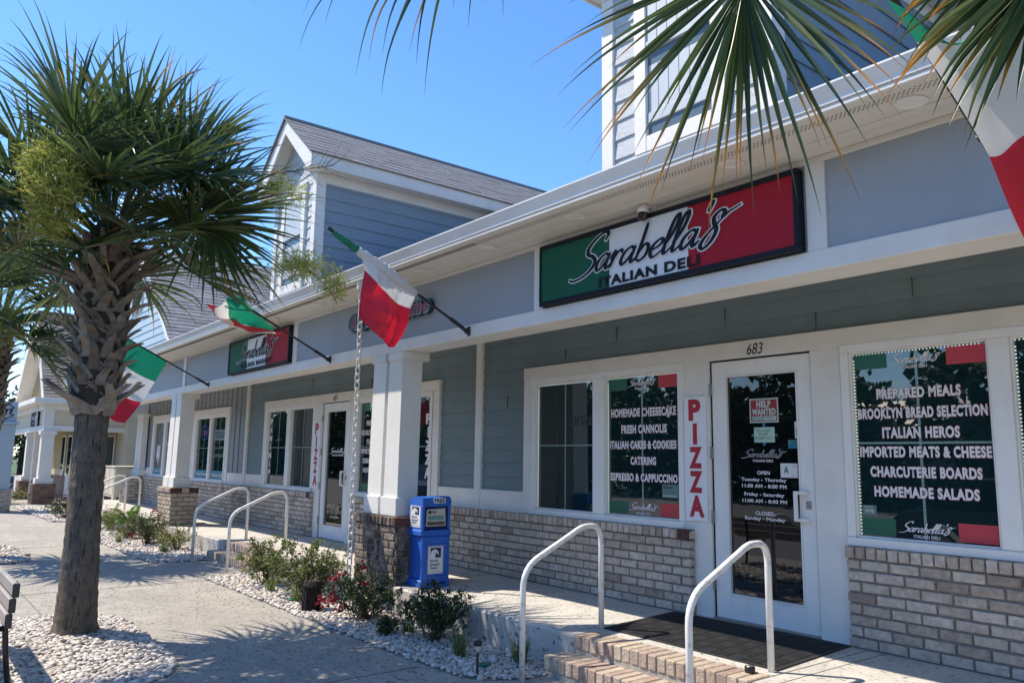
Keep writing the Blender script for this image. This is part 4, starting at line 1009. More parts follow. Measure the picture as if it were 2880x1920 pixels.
# papers inside
m = MB(); m.prism([(0, 0), (.235, 0), (.225, .175), (.01, .165)], (x1 - .030, y0 + .045, .60), Y, Z, X, .010); nb = m.build('newspaper', PAPER, t)
kw = dict(O=(x1 - .0195, y0, 0), U=(0, 1, 0), V=(0, 0, 1), N=(1, 0, 0))
MB().box(x1 - .02, x1 - .0192, y0 + .062, y0 + .255, .655, .705).build('teal_banner', TEALP, nb); MB().box(x1 - .02, x1 - .0191, y0 + .055, y0 + .27, .608, .645).build('photo_strip', pmat('photo_strip', (.09, .09, .07), .7, .3, 30), nb)
MB().box(x1 - .02, x1 - .0191, y0 + .068, y0 + .105, .723, .752).build('masthead_mark', INK, nb)
text('NORTH\nSTRAND\nNEWS', 'masthead', .112, .165, .722, .755, 0, INK, nb, .03, .001, **kw); text('"A long time coming"', 'headline', .07, .22, .685, .695, 0, INK, nb, .0, .001, **kw)
def newslabel(O, U, N, a0, a1, b0, b1, nm):
    O, U, N = Vector(O), Vector(U), Vector(N); w, h = a1 - a0, b1 - b0
    def rect(u0, u1, v0, v1, d, mat, n): m = MB(); P = [O + U * (a0 + w * u) + Z * (b0 + h * v) + N * d for u, v in ((u0, v0), (u1, v0), (u1, v1), (u0, v1))]; m.poly(P); return m.build(n, mat, t if n == nm else par)
    par = t
    par = rect(0, 1, 0, 1, .0008, NEWSW, nm)
    for u0, u1, v0, v1 in ((.03, .97, .02, .03), (.03, .97, .97, .98), (.03, .045, .03, .97), (.955, .97, .03, .97)): rect(u0, u1, v0, v1, .0012, NEWSN, 'border_line')
    rect(.16, .85, .58, .94, .0013, NEWSN, 'blue_square')
    head = crom([(.16, .58), (.18, .74), (.27, .84), (.42, .88), (.56, .86), (.66, .80), (.70, .72), (.66, .66), (.62, .74), (.52, .74), (.47, .66), (.49, .58)], 5)
    m = MB(); m.poly([O + U * (a0 + w * p.x) + Z * (b0 + h * p.y) + N * .0018 for p in head][::-1]); m.build('eagle_head', NEWSW, par)
    m = MB(); m.poly([O + U * (a0 + w * (.45 + .02 * math.cos(q))) + Z * (b0 + h * (.79 + .012 * math.sin(q))) + N * .0022 for q in np.linspace(0, 6.28, 9)[:-1]]); m.build('eye', NEWSN, par)
    k = dict(O=tuple(O), U=tuple(U), V=(0, 0, 1), N=tuple(N))
    for s_, v0, v1, u1 in (('North', .42, .53, .66), ('Strand', .28, .40, .74), ('News', .165, .27, .64)): text(s_, 'lettering', a0 + w * .15, a0 + w * u1, b0 + h * v0, b0 + h * v1, 0, NEWSN, par, .03, .0016, **k)
    text('Your FREE community newspaper', 'small_print', a0 + w * .15, a0 + w * .85, b0 + h * .07, b0 + h * .115, 0, NEWSN, par, .0, .0016, **k)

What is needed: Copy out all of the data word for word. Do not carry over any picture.

Answer to the problem:
Keep writing the Blender script for this image. This is part 4, starting at line 1009. More parts follow. Measure the picture as if it were 2880x1920 pixels.
# papers inside
m = MB(); m.prism([(0, 0), (.235, 0), (.225, .175), (.01, .165)], (x1 - .030, y0 + .045, .60), Y, Z, X, .010); nb = m.build('newspaper', PAPER, t)
kw = dict(O=(x1 - .0195, y0, 0), U=(0, 1, 0), V=(0, 0, 1), N=(1, 0, 0))
MB().box(x1 - .02, x1 - .0192, y0 + .062, y0 + .255, .655, .705).build('teal_banner', TEALP, nb); MB().box(x1 - .02, x1 - .0191, y0 + .055, y0 + .27, .608, .645).build('photo_strip', pmat('photo_strip', (.09, .09, .07), .7, .3, 30), nb)
MB().box(x1 - .02, x1 - .0191, y0 + .068, y0 + .105, .723, .752).build('masthead_mark', INK, nb)
text('NORTH\nSTRAND\nNEWS', 'masthead', .112, .165, .722, .755, 0, INK, nb, .03, .001, **kw); text('"A long time coming"', 'headline', .07, .22, .685, .695, 0, INK, nb, .0, .001, **kw)
def newslabel(O, U, N, a0, a1, b0, b1, nm):
    O, U, N = Vector(O), Vector(U), Vector(N); w, h = a1 - a0, b1 - b0
    def rect(u0, u1, v0, v1, d, mat, n): m = MB(); P = [O + U * (a0 + w * u) + Z * (b0 + h * v) + N * d for u, v in ((u0, v0), (u1, v0), (u1, v1), (u0, v1))]; m.poly(P); return m.build(n, mat, t if n == nm else par)
    par = t
    par = rect(0, 1, 0, 1, .0008, NEWSW, nm)
    for u0, u1, v0, v1 in ((.03, .97, .02, .03), (.03, .97, .97, .98), (.03, .045, .03, .97), (.955, .97, .03, .97)): rect(u0, u1, v0, v1, .0012, NEWSN, 'border_line')
    rect(.16, .85, .58, .94, .0013, NEWSN, 'blue_square')
    head = crom([(.16, .58), (.18, .74), (.27, .84), (.42, .88), (.56, .86), (.66, .80), (.70, .72), (.66, .66), (.62, .74), (.52, .74), (.47, .66), (.49, .58)], 5)
    m = MB(); m.poly([O + U * (a0 + w * p.x) + Z * (b0 + h * p.y) + N * .0018 for p in head][::-1]); m.build('eagle_head', NEWSW, par)
    m = MB(); m.poly([O + U * (a0 + w * (.45 + .02 * math.cos(q))) + Z * (b0 + h * (.79 + .012 * math.sin(q))) + N * .0022 for q in np.linspace(0, 6.28, 9)[:-1]]); m.build('eye', NEWSN, par)
    k = dict(O=tuple(O), U=tuple(U), V=(0, 0, 1), N=tuple(N))
    for s_, v0, v1, u1 in (('North', .42, .53, .66), ('Strand', .28, .40, .74), ('News', .165, .27, .64)): text(s_, 'lettering', a0 + w * .15, a0 + w * u1, b0 + h * v0, b0 + h * v1, 0, NEWSN, par, .03, .0016, **k)
    text('Your FREE community newspaper', 'small_print', a0 + w * .15, a0 + w * .85, b0 + h * .07, b0 + h * .115, 0, NEWSN, par, .0, .0016, **k)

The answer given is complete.